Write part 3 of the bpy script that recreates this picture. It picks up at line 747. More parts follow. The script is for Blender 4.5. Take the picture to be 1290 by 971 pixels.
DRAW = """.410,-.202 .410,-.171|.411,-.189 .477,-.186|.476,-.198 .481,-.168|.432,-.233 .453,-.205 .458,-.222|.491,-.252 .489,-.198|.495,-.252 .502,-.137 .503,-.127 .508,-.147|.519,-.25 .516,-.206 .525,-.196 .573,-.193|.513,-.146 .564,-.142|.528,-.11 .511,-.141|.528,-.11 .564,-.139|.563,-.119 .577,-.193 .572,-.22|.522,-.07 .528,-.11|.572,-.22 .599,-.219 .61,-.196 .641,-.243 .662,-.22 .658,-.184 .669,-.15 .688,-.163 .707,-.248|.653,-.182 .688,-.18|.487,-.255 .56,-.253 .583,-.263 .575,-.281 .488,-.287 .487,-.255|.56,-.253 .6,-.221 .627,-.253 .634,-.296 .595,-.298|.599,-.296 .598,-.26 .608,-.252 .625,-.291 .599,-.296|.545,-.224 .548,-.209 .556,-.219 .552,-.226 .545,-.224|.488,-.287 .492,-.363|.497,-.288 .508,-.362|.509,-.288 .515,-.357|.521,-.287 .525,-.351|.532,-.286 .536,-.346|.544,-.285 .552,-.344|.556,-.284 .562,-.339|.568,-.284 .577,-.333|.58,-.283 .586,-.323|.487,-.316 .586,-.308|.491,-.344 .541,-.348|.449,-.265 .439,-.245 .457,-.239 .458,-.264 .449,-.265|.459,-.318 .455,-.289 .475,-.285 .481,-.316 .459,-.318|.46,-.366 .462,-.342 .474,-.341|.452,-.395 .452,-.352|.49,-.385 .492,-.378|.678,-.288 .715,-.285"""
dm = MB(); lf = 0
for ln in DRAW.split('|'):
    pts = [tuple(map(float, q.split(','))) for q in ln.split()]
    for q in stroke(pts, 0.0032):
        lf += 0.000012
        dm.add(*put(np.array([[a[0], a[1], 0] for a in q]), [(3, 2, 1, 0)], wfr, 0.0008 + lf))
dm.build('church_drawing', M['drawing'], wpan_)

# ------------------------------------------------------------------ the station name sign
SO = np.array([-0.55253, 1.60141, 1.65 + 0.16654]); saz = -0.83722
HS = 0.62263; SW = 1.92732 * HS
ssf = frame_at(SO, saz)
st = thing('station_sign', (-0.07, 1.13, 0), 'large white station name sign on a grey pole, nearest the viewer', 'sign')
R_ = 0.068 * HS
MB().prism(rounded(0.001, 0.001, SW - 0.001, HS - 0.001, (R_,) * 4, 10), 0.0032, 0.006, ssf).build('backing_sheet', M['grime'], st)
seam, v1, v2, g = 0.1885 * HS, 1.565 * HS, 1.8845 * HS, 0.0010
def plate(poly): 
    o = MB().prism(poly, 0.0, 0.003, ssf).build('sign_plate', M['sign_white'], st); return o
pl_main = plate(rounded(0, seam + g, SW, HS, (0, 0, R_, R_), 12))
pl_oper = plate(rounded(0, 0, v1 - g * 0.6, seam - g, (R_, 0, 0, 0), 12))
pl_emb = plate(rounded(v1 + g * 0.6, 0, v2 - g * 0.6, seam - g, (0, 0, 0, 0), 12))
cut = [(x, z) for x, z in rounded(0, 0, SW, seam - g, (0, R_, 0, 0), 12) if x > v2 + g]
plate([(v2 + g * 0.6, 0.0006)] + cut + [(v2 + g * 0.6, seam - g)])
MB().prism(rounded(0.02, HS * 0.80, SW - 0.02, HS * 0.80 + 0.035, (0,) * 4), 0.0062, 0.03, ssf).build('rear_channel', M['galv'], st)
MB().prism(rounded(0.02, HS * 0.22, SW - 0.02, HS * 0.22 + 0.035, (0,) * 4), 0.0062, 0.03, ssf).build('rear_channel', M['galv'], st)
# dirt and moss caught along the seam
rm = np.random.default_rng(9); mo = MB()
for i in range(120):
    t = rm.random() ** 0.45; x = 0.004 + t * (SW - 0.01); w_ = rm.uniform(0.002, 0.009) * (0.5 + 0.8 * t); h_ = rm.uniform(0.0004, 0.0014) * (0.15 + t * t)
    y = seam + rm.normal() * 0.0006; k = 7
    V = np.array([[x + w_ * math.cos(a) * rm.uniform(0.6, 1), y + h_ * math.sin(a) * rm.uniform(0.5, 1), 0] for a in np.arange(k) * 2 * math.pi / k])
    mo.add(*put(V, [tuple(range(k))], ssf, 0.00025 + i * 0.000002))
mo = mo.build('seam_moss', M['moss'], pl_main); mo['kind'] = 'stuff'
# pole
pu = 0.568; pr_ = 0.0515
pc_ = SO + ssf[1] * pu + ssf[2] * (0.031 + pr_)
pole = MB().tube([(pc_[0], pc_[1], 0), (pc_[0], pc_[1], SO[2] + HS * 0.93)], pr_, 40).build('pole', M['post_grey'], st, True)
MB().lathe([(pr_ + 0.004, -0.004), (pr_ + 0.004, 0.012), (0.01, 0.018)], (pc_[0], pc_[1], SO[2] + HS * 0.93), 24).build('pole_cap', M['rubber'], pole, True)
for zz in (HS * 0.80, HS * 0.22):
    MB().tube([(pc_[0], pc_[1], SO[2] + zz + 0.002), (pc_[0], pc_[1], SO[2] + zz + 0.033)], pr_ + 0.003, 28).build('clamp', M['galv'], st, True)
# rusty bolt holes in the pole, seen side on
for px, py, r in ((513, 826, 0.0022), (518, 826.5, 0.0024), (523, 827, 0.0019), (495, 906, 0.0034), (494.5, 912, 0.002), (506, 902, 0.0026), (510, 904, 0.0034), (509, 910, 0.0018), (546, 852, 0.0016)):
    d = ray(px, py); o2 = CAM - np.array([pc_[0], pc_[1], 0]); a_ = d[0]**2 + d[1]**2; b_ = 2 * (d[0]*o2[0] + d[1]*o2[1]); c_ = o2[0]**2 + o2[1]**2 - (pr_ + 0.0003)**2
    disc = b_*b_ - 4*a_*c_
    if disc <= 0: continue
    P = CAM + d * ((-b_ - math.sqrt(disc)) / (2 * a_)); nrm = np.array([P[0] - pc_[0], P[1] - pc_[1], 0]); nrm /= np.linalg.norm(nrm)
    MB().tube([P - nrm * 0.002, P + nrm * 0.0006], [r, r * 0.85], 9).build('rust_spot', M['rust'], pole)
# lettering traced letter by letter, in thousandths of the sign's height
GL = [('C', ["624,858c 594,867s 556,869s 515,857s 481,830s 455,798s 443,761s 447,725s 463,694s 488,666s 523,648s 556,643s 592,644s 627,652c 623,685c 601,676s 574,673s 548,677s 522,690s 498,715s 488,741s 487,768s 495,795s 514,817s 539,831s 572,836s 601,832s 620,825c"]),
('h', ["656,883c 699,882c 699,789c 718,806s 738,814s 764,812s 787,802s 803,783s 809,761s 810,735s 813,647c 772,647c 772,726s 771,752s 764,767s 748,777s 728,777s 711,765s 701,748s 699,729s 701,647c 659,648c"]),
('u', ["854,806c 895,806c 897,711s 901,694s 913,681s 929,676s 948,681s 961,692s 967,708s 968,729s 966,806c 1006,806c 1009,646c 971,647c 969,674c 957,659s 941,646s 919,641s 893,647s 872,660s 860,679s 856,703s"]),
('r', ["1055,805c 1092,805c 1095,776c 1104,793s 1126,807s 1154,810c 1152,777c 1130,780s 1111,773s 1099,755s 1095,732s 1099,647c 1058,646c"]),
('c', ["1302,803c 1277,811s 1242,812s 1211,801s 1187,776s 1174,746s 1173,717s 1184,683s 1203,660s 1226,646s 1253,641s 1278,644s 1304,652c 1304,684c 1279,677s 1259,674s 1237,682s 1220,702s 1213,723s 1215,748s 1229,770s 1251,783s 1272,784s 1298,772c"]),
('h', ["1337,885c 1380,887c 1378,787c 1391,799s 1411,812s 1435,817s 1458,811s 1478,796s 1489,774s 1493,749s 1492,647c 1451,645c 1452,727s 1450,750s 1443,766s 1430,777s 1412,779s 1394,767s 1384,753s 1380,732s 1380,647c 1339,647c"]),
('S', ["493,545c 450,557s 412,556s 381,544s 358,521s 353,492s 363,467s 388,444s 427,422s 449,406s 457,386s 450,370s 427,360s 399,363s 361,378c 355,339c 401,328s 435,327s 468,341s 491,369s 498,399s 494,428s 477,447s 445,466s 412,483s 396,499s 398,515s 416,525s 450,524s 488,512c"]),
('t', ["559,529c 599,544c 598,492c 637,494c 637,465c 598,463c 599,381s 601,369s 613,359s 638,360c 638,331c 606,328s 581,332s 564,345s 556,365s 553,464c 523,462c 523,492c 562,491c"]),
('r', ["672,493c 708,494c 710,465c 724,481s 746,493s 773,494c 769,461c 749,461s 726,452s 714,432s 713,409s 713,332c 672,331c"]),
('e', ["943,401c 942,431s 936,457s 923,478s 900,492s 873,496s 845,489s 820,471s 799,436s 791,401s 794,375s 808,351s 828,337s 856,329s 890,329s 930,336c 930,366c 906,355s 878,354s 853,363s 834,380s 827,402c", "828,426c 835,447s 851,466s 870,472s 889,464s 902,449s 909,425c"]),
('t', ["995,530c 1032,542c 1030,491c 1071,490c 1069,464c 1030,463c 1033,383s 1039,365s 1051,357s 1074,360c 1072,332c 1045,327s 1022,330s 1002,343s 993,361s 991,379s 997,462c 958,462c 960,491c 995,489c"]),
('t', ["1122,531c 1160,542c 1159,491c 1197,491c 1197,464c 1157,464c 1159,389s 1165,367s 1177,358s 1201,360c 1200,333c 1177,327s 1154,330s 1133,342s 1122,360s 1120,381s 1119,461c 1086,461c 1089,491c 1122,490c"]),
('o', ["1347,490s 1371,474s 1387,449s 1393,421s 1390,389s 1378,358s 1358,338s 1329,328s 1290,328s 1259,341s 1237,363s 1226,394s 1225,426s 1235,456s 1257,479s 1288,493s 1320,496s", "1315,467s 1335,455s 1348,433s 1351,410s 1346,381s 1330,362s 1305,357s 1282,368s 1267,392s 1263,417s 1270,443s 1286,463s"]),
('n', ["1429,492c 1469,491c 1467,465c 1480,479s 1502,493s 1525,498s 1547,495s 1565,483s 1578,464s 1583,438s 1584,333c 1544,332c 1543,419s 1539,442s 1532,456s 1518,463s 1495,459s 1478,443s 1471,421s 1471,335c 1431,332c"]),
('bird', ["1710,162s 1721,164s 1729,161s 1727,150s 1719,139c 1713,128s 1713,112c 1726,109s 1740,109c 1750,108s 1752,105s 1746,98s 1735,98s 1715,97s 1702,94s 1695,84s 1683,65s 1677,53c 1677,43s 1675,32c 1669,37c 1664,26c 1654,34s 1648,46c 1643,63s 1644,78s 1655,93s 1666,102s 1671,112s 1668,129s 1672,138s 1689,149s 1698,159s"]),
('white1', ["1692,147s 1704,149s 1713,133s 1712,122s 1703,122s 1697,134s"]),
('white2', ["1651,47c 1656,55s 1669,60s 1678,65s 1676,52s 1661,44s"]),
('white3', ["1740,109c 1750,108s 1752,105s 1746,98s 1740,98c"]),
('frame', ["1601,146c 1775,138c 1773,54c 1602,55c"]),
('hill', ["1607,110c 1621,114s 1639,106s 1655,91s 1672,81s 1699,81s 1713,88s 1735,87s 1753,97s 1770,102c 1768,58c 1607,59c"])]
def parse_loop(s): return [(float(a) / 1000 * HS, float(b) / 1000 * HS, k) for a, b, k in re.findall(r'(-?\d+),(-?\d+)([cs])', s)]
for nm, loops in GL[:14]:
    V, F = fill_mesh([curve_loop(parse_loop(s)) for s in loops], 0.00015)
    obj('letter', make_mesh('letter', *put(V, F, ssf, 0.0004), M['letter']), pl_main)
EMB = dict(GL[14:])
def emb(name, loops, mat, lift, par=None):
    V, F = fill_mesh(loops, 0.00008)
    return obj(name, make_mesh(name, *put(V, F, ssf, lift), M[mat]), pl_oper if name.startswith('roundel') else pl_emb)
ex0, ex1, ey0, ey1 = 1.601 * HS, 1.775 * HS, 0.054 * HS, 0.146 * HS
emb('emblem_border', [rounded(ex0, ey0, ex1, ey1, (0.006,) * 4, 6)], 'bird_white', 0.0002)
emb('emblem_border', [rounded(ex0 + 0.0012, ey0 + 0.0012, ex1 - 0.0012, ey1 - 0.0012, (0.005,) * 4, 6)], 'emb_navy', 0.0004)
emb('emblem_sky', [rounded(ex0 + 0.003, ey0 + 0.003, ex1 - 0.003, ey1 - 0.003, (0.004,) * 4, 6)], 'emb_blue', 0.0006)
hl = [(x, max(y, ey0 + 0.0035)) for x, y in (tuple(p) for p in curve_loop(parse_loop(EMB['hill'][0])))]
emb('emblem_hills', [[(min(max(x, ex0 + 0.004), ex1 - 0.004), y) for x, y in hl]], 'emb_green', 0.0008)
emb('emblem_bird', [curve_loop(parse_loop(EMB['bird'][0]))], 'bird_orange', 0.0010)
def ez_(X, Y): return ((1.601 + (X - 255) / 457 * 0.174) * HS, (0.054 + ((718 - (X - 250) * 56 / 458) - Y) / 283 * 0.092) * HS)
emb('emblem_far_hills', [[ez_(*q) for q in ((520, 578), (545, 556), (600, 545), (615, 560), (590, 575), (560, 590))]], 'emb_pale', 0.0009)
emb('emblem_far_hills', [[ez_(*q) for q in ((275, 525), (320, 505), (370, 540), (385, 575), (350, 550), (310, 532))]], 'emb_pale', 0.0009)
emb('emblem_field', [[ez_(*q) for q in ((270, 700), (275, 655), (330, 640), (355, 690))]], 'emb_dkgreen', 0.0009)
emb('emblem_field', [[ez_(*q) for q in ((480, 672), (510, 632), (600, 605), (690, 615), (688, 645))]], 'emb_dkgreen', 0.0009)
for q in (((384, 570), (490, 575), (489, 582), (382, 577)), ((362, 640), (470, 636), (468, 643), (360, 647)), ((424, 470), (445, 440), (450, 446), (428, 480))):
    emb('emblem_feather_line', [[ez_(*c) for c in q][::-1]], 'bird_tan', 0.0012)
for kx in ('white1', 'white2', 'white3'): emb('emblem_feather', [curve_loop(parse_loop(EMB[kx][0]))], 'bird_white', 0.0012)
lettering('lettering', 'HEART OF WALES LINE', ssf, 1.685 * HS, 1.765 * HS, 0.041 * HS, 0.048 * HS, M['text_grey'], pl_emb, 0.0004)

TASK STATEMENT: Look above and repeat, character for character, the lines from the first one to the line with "dm.build('church_drawing', M['drawing'], wpan_)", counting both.

FINISHED TASK:
Write part 3 of the bpy script that recreates this picture. It picks up at line 747. More parts follow. The script is for Blender 4.5. Take the picture to be 1290 by 971 pixels.
DRAW = """.410,-.202 .410,-.171|.411,-.189 .477,-.186|.476,-.198 .481,-.168|.432,-.233 .453,-.205 .458,-.222|.491,-.252 .489,-.198|.495,-.252 .502,-.137 .503,-.127 .508,-.147|.519,-.25 .516,-.206 .525,-.196 .573,-.193|.513,-.146 .564,-.142|.528,-.11 .511,-.141|.528,-.11 .564,-.139|.563,-.119 .577,-.193 .572,-.22|.522,-.07 .528,-.11|.572,-.22 .599,-.219 .61,-.196 .641,-.243 .662,-.22 .658,-.184 .669,-.15 .688,-.163 .707,-.248|.653,-.182 .688,-.18|.487,-.255 .56,-.253 .583,-.263 .575,-.281 .488,-.287 .487,-.255|.56,-.253 .6,-.221 .627,-.253 .634,-.296 .595,-.298|.599,-.296 .598,-.26 .608,-.252 .625,-.291 .599,-.296|.545,-.224 .548,-.209 .556,-.219 .552,-.226 .545,-.224|.488,-.287 .492,-.363|.497,-.288 .508,-.362|.509,-.288 .515,-.357|.521,-.287 .525,-.351|.532,-.286 .536,-.346|.544,-.285 .552,-.344|.556,-.284 .562,-.339|.568,-.284 .577,-.333|.58,-.283 .586,-.323|.487,-.316 .586,-.308|.491,-.344 .541,-.348|.449,-.265 .439,-.245 .457,-.239 .458,-.264 .449,-.265|.459,-.318 .455,-.289 .475,-.285 .481,-.316 .459,-.318|.46,-.366 .462,-.342 .474,-.341|.452,-.395 .452,-.352|.49,-.385 .492,-.378|.678,-.288 .715,-.285"""
dm = MB(); lf = 0
for ln in DRAW.split('|'):
    pts = [tuple(map(float, q.split(','))) for q in ln.split()]
    for q in stroke(pts, 0.0032):
        lf += 0.000012
        dm.add(*put(np.array([[a[0], a[1], 0] for a in q]), [(3, 2, 1, 0)], wfr, 0.0008 + lf))
dm.build('church_drawing', M['drawing'], wpan_)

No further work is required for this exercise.